• **Exercise task**
From the records below, copy every line that contains the word "scene".

>> START

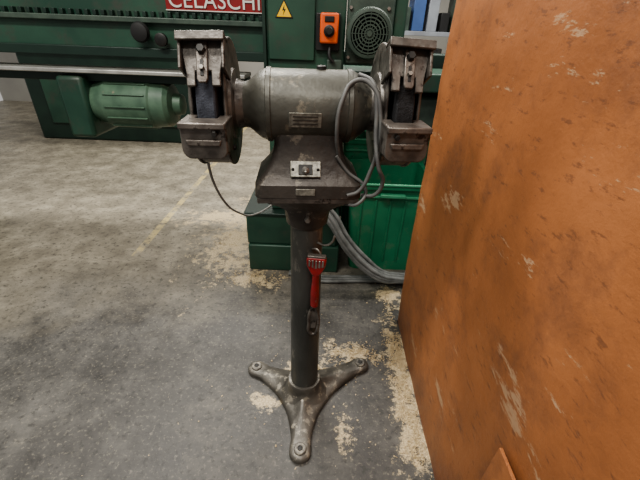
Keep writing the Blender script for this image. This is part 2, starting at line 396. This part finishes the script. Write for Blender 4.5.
# ---------------------------------------------------------------- orange partition panel
def panel():
    m=bpy.data.materials.new('worn_orange_board'); m.use_nodes=True
    nt=m.node_tree;N=nt.nodes;L=nt.links;b=N['Principled BSDF']
    tc=N.new('ShaderNodeTexCoord')
    def noi(s,d,r,st=(1,1,1),rot=0):
        mp=N.new('ShaderNodeMapping'); mp.inputs['Scale'].default_value=st; mp.inputs['Rotation'].default_value=(rot,0,0)
        L.new(tc.outputs['Object'],mp.inputs['Vector'])
        n=N.new('ShaderNodeTexNoise'); n.inputs['Scale'].default_value=s;n.inputs['Detail'].default_value=d;n.inputs['Roughness'].default_value=r
        L.new(mp.outputs[0],n.inputs['Vector']); return n.outputs['Fac']
    def ramp(src,stops):
        r=N.new('ShaderNodeValToRGB'); cr=r.color_ramp
        while len(cr.elements)<len(stops): cr.elements.new(.5)
        for e,(p,c) in zip(cr.elements,stops): e.position=p; e.color=(*c,1)
        L.new(src,r.inputs['Fac']); return r.outputs['Color']
    def mix(f,a,c,k=1.0):
        x=N.new('ShaderNodeMixRGB'); 
        mm=N.new('ShaderNodeMath'); mm.operation='MULTIPLY'; mm.inputs[1].default_value=k; L.new(f,mm.inputs[0]); L.new(mm.outputs[0],x.inputs['Fac'])
        L.new(a,x.inputs['Color1']); x.inputs['Color2'].default_value=(*c,1); return x.outputs['Color']
    col=ramp(noi(2.5,6,.6,(1,1,.6)),[(.3,(.25,.095,.036)),(.5,(.34,.132,.050)),(.7,(.42,.17,.068))])
    col=mix(ramp(noi(5,9,.72),[(.50,(0,0,0)),(.70,(1,1,1))]),col,(.15,.066,.038),.7)
    col=mix(ramp(noi(70,8,.7,(1,.3,1)),[(.58,(0,0,0)),(.64,(1,1,1))]),col,(.13,.058,.034),.6)
    col=mix(ramp(noi(5,10,.76,(1,.45,1.6),.7),[(.605,(0,0,0)),(.63,(1,1,1))]),col,(.50,.35,.22),.65)
    col=mix(ramp(noi(16,10,.78,(1,.25,1.2),-.5),[(.64,(0,0,0)),(.66,(1,1,1))]),col,(.55,.40,.26),.55)
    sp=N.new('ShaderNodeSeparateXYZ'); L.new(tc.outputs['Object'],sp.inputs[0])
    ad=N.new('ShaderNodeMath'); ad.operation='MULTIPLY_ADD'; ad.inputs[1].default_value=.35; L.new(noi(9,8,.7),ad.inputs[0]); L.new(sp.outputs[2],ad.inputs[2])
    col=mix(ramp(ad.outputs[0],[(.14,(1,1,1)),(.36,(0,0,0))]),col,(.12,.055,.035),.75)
    L.new(col,b.inputs['Base Color']); b.inputs['Roughness'].default_value=.5
    bp=N.new('ShaderNodeBump'); bp.inputs['Strength'].default_value=.45; bp.inputs['Distance'].default_value=.007
    L.new(noi(12,8,.7),bp.inputs['Height']); L.new(bp.outputs[0],b.inputs['Normal'])
    bm=bmesh.new(); ny,nz=70,70; y0,y1,z0,z1=-.5,1.47,0,2.1
    def pos(i,j,side):
        y=y0+(y1-y0)*i/ny; z=z0+(z1-z0)*j/nz
        w=.006*noise.noise(Vector((y*2.5,z*2.5,3)))+.003*noise.noise(Vector((y*9,z*9,7)))
        edge=(max(0,(y-1.40))/.07)**2
        x=.421+w+ .006*edge + (0 if side==0 else .030-.004*edge)
        if i==ny: y+= -.006+.006*noise.noise(Vector((z*9,1,1)))- (.02*math.exp(-(z/.05)**2))
        return (x,y,z)
    gr={}
    for s in (0,1):
        for i in range(ny+1):
            for j in range(nz+1): gr[s,i,j]=bm.verts.new(pos(i,j,s))
    for i in range(ny):
        for j in range(nz):
            bm.faces.new((gr[0,i,j],gr[0,i+1,j],gr[0,i+1,j+1],gr[0,i,j+1]))
            bm.faces.new((gr[1,i,j],gr[1,i,j+1],gr[1,i+1,j+1],gr[1,i+1,j]))
    for i in range(ny):
        for j in (0,nz): bm.faces.new((gr[0,i,j],gr[0,i+1,j],gr[1,i+1,j],gr[1,i,j]))
    for j in range(nz):
        for i in (0,ny): bm.faces.new((gr[0,i,j],gr[0,i,j+1],gr[1,i,j+1],gr[1,i,j]))
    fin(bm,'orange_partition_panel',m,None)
    return m
MP=panel()
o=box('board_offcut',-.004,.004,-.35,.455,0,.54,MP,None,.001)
o.location=(.378,0,.0); o.rotation_euler=(0,rad(3.0),0)

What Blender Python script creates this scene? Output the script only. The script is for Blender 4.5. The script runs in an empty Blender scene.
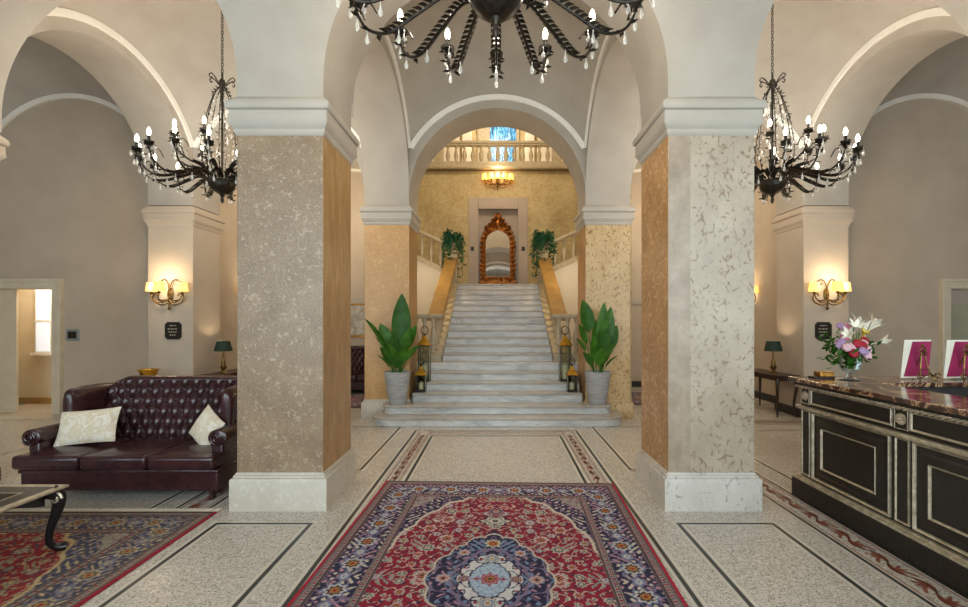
import bpy, bmesh, math, random
import numpy as np
from mathutils import Vector, Matrix
PI = math.pi
random.seed(7)
SC = bpy.context.scene
COL = SC.collection
F = 460.0            # focal length in pixels of the 968 wide frame
AX = -0.015          # axis of the hall

# ------------------------------------------------------------------ mesh helper
class MB:
    def __init__(s): s.v = []; s.f = []; s.m = []
    def add(s, vs, fs, mi=0):
        b = len(s.v); s.v += [tuple(p) for p in vs]
        for f in fs: s.f.append([i + b for i in f]); s.m.append(mi)
        return s
    def face(s, pts, mi=0): return s.add(pts, [list(range(len(pts)))], mi)
    def box(s, x0, x1, y0, y1, z0, z1, mi=0):
        return s.add([(x0,y0,z0),(x1,y0,z0),(x1,y1,z0),(x0,y1,z0),(x0,y0,z1),(x1,y0,z1),(x1,y1,z1),(x0,y1,z1)],
                     [(0,3,2,1),(4,5,6,7),(0,1,5,4),(1,2,6,5),(2,3,7,6),(3,0,4,7)], mi)
    def loops(s, L, mi=0, closed=True, cap=True):
        n = len(L[0]); vs = [p for l in L for p in l]; fs = []
        for i in range(len(L) - 1):
            for j in range(n if closed else n - 1):
                k = (j + 1) % n
                fs.append((i*n + j, i*n + k, (i+1)*n + k, (i+1)*n + j))
        if cap and closed:
            fs.append(tuple(reversed(range(n)))); fs.append(tuple((len(L)-1)*n + j for j in range(n)))
        return s.add(vs, fs, mi)
    def tube(s, pts, r, n=8, mi=0, flat=1.0):
        pts = [Vector(p) for p in pts]; L = []
        m = len(pts); up = None
        for i, p in enumerate(pts):
            t = (pts[min(i+1, m-1)] - pts[max(i-1, 0)])
            if t.length < 1e-9: t = Vector((0,0,1))
            t.normalize()
            if up is None:
                up = Vector((0,0,1)) if abs(t.z) < .9 else Vector((1,0,0))
            a = t.cross(up)
            if a.length < 1e-5: a = t.cross(Vector((0.3,1,0.2)))
            a.normalize(); b = a.cross(t).normalized(); up = b
            rr = r[i] if isinstance(r, (list, tuple)) else r
            L.append([p + a*rr*math.cos(2*PI*k/n)*flat + b*rr*math.sin(2*PI*k/n) for k in range(n)])
        return s.loops(L, mi)
    def lathe(s, prof, n=16, c=(0,0,0), mi=0, sx=1, sy=1):
        L = [[(c[0] + max(r,1e-4)*math.cos(2*PI*k/n)*sx, c[1] + max(r,1e-4)*math.sin(2*PI*k/n)*sy, c[2] + z) for k in range(n)] for r, z in prof]
        return s.loops(L, mi)
    def ball(s, c, r, nu=10, nv=7, mi=0):
        if not isinstance(r, (tuple, list)): r = (r, r, r)
        L = []
        for i in range(nv + 1):
            th = PI * i / nv; q = max(math.sin(th), .01)
            L.append([(c[0] + r[0]*q*math.cos(2*PI*k/nu), c[1] + r[1]*q*math.sin(2*PI*k/nu), c[2] - r[2]*math.cos(th)) for k in range(nu)])
        return s.loops(L, mi)
    def grid(s, fn, nu, nv, mi=0):
        vs = [fn(i/nu, j/nv) for j in range(nv+1) for i in range(nu+1)]
        fs = [(j*(nu+1)+i, j*(nu+1)+i+1, (j+1)*(nu+1)+i+1, (j+1)*(nu+1)+i) for j in range(nv) for i in range(nu)]
        return s.add(vs, fs, mi)
    def frame_mold(s, x0, x1, y0, y1, prof, mi=0, cap=True):
        """rectangular loop moulding; prof = [(projection, z)]"""
        return s.loops([[(x0-p,y0-p,z),(x1+p,y0-p,z),(x1+p,y1+p,z),(x0-p,y1+p,z)] for p, z in prof], mi, True, cap)
    def prism(s, poly, z0, z1, mi=0):
        return s.loops([[(x,y,z0) for x,y in poly],[(x,y,z1) for x,y in poly]], mi)
    def ribbon(s, pts, w, mi=0):
        pts = [Vector(p) for p in pts]; a = []; b = []
        for i, p in enumerate(pts):
            t = pts[min(i+1,len(pts)-1)] - pts[max(i-1,0)]; t.normalize()
            q = Vector((-t.y, t.x, 0)) * (w[i] if isinstance(w, list) else w) * .5
            a.append(p + q); b.append(p - q)
        n = len(pts)
        return s.add(a + b, [(i, n+i, n+i+1, i+1) for i in range(n-1)], mi)
    def xform(s, M):
        s.v = [tuple(M @ Vector(p)) for p in s.v]; return s
    def build(s, name, mat, parent=None, world=False, bev=0, smooth=True, sharp=38, sub=0):
        me = bpy.data.meshes.new(name)
        vs = s.v
        if world and parent is not None:
            o = Vector((0,0,0)); q = parent
            while q: o += q.location; q = q.parent
            vs = [(x-o.x, y-o.y, z-o.z) for x, y, z in vs]
        me.from_pydata(vs, [], s.f)
        for m in (mat if isinstance(mat, (list, tuple)) else [mat]): me.materials.append(m)
        me.polygons.foreach_set('material_index', s.m)
        bm = bmesh.new(); bm.from_mesh(me); bmesh.ops.recalc_face_normals(bm, faces=bm.faces); bm.to_mesh(me); bm.free()
        if smooth:
            me.polygons.foreach_set('use_smooth', [True]*len(me.polygons))
            me.set_sharp_from_angle(angle=math.radians(sharp))
        ob = bpy.data.objects.new(name, me); COL.objects.link(ob)
        if parent: ob.parent = parent
        if bev:
            b = ob.modifiers.new('bevel', 'BEVEL'); b.width = bev; b.segments = 2; b.limit_method = 'ANGLE'; b.angle_limit = math.radians(40)
        if sub:
            b = ob.modifiers.new('sub', 'SUBSURF'); b.levels = sub; b.render_levels = sub
        return ob

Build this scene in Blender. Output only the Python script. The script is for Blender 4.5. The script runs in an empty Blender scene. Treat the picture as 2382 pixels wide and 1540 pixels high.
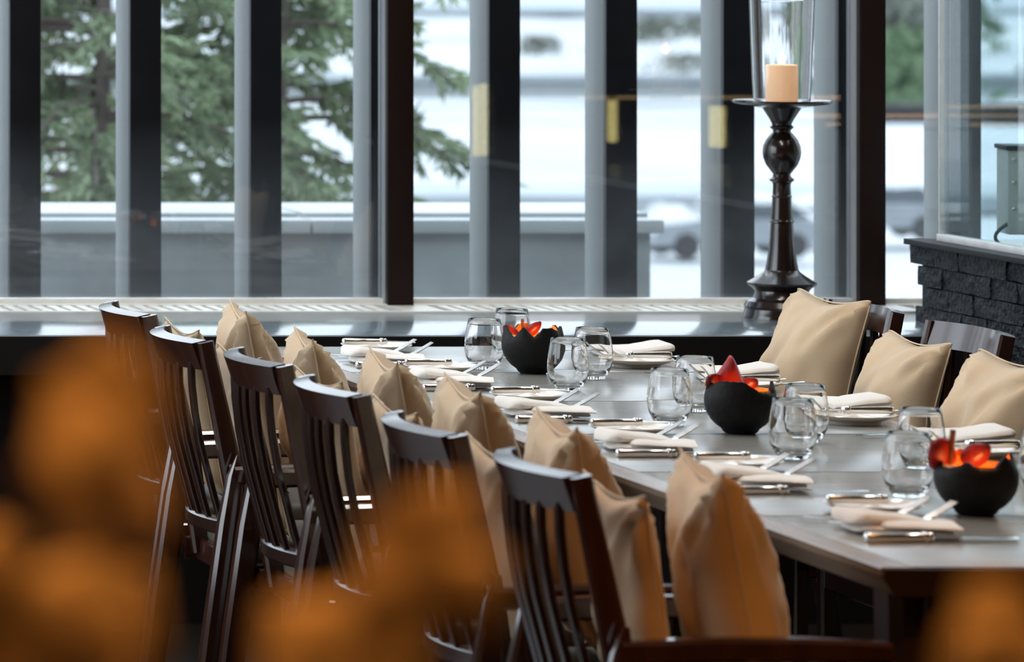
import bpy, bmesh, math, random
from mathutils import Vector, Matrix, noise
random.seed(7)
C = bpy.context.scene.collection
SC = bpy.context.scene
PI = math.pi

# ------------------------------------------------------------------ camera, world, light, exposure
cam_d = bpy.data.cameras.new('camera'); cam = bpy.data.objects.new('camera', cam_d); C.objects.link(cam)
cam.location = (0, 0, 1.79); cam.rotation_euler = (PI/2, 0, 0)
cam_d.sensor_fit = 'HORIZONTAL'; cam_d.sensor_width = 36.0; cam_d.lens = 11000/2382*36
cam_d.shift_x = (1191+2200)/2382; cam_d.shift_y = -(770+180)/2382
cam_d.clip_start = .05; cam_d.clip_end = 3000
cam_d.dof.use_dof = True; cam_d.dof.focus_distance = 10.7; cam_d.dof.aperture_fstop = 6.0
SC.camera = cam
SC.view_settings.view_transform = 'Standard'; SC.view_settings.look = 'None'
SC.view_settings.gamma = 1.0; SC.view_settings.use_curve_mapping = False
SC.view_settings.exposure = 0.75
try:
    cy = SC.cycles
    cy.use_denoising = True; cy.max_bounces = 14; cy.transparent_max_bounces = 24
    cy.transmission_bounces = 12; cy.glossy_bounces = 6; cy.diffuse_bounces = 4
    cy.sample_clamp_indirect = 6.0; cy.blur_glossy = .6
except Exception: pass

W = bpy.data.worlds.new('overcast_sky'); SC.world = W; W.use_nodes = True
nt = W.node_tree; nt.nodes.clear()
wo = nt.nodes.new('ShaderNodeOutputWorld'); wb = nt.nodes.new('ShaderNodeBackground')
tc = nt.nodes.new('ShaderNodeTexCoord'); sp = nt.nodes.new('ShaderNodeSeparateXYZ'); rp = nt.nodes.new('ShaderNodeValToRGB')
rp.color_ramp.elements[0].position = 0.0; rp.color_ramp.elements[0].color = (.84, .92, .99, 1)
rp.color_ramp.elements[1].position = 0.9; rp.color_ramp.elements[1].color = (2.3, 2.55, 2.75, 1)
nt.links.new(tc.outputs['Generated'], sp.inputs[0]); nt.links.new(sp.outputs['Z'], rp.inputs[0])
nt.links.new(rp.outputs[0], wb.inputs[0]); wb.inputs[1].default_value = 1.9
nt.links.new(wb.outputs[0], wo.inputs[0])

def lamp(name, kind, loc, energy, color, rot=(0, 0, 0), size=.3, spot=None, parent=None):
    d = bpy.data.lights.new(name, kind); d.energy = energy; d.color = color
    if kind == 'AREA': d.shape = 'DISK'; d.size = size
    elif kind == 'SPOT': d.spot_size = spot or 1.6; d.spot_blend = .8; d.shadow_soft_size = size
    else: d.shadow_soft_size = size
    o = bpy.data.objects.new(name, d); C.objects.link(o); o.location = loc; o.rotation_euler = rot
    if parent: o.parent = parent
    return o
# daylight portal over the window opening (guides sampling of the sky only, gives no light of its own)
pd = bpy.data.lights.new('window_portal', 'AREA'); pd.shape = 'RECTANGLE'; pd.size = 11.0; pd.size_y = 3.7
try: pd.cycles.is_portal = True
except Exception: pass
po = bpy.data.objects.new('window_portal', pd); C.objects.link(po)
po.location = (3.2, 13.75, 2.45); po.rotation_euler = (-PI/2, 0, 0)
WARM = (1.0, .40, .08)
DOWNLIGHTS = [(0.1, .7), (1.1, .5), (1.0, -2.0), (4.4, -2.0), (0.4, 3.2), (2.0, 3.2), (3.6, 3.2), (5.2, 3.2), (1.9, 5.2), (3.4, 5.2)]
DOWN_W = 34.0
TABLE_FILL = [(3.3, 8.8), (3.3, 10.2), (3.3, 11.6)]; TABLE_FILL_W = 20.0  # neutral fill added over the table to brighten napkins and other level tops

# ------------------------------------------------------------------ materials
def mat(name, col, rough=.5, metal=0., bump=None, var=None, coat=0., sheen=0., spec=.5, trans=0., ior=1.5, emit=None, estr=1., subs=0., scale_vec=None):
    m = bpy.data.materials.new(name); m.use_nodes = True
    n = m.node_tree; b = n.nodes['Principled BSDF']
    b.inputs['Base Color'].default_value = (*col, 1); b.inputs['Roughness'].default_value = rough
    b.inputs['Metallic'].default_value = metal; b.inputs['IOR'].default_value = ior
    b.inputs['Coat Weight'].default_value = coat; b.inputs['Coat Roughness'].default_value = .15; b.inputs['Coat IOR'].default_value = 1.8
    b.inputs['Sheen Weight'].default_value = sheen; b.inputs['Specular IOR Level'].default_value = spec
    b.inputs['Transmission Weight'].default_value = trans
    if subs: b.inputs['Subsurface Weight'].default_value = subs; b.inputs['Subsurface Radius'].default_value = (.02, .01, .005)
    if emit: b.inputs['Emission Color'].default_value = (*emit, 1); b.inputs['Emission Strength'].default_value = estr
    src = None
    if bump or var:
        t = n.nodes.new('ShaderNodeTexCoord'); mp = n.nodes.new('ShaderNodeMapping')
        if scale_vec: mp.inputs['Scale'].default_value = scale_vec
        n.links.new(t.outputs['Object'], mp.inputs[0]); src = mp.outputs[0]
    if var:   # (scale, dark factor, light factor)
        nz = n.nodes.new('ShaderNodeTexNoise'); nz.inputs['Scale'].default_value = var[0]; nz.inputs['Detail'].default_value = 5
        n.links.new(src, nz.inputs['Vector'])
        r = n.nodes.new('ShaderNodeValToRGB'); r.color_ramp.elements[0].position = .3; r.color_ramp.elements[1].position = .7
        r.color_ramp.elements[0].color = (*[c*var[1] for c in col], 1); r.color_ramp.elements[1].color = (*[min(1, c*var[2]) for c in col], 1)
        n.links.new(nz.outputs[0], r.inputs[0]); n.links.new(r.outputs[0], b.inputs['Base Color'])
    if bump:  # (scale, strength, distance)
        nb = n.nodes.new('ShaderNodeTexNoise'); nb.inputs['Scale'].default_value = bump[0]; nb.inputs['Detail'].default_value = 6
        n.links.new(src, nb.inputs['Vector'])
        bp = n.nodes.new('ShaderNodeBump'); bp.inputs['Strength'].default_value = bump[1]; bp.inputs['Distance'].default_value = bump[2]
        n.links.new(nb.outputs[0], bp.inputs['Height']); n.links.new(bp.outputs[0], b.inputs['Normal'])
    return m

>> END

• **Final result**
What Blender Python script creates this scene? Output the script only. The script is for Blender 4.5. The script runs in an empty Blender scene.
SC = bpy.context.scene
Build this scene in Blender. Output only the Python script. The script is for Blender 4.5. The script runs in an empty Blender scene. Treat the picture as 2382 pixels wide and 1540 pixels high.
C = bpy.context.scene.collection
SC = bpy.context.scene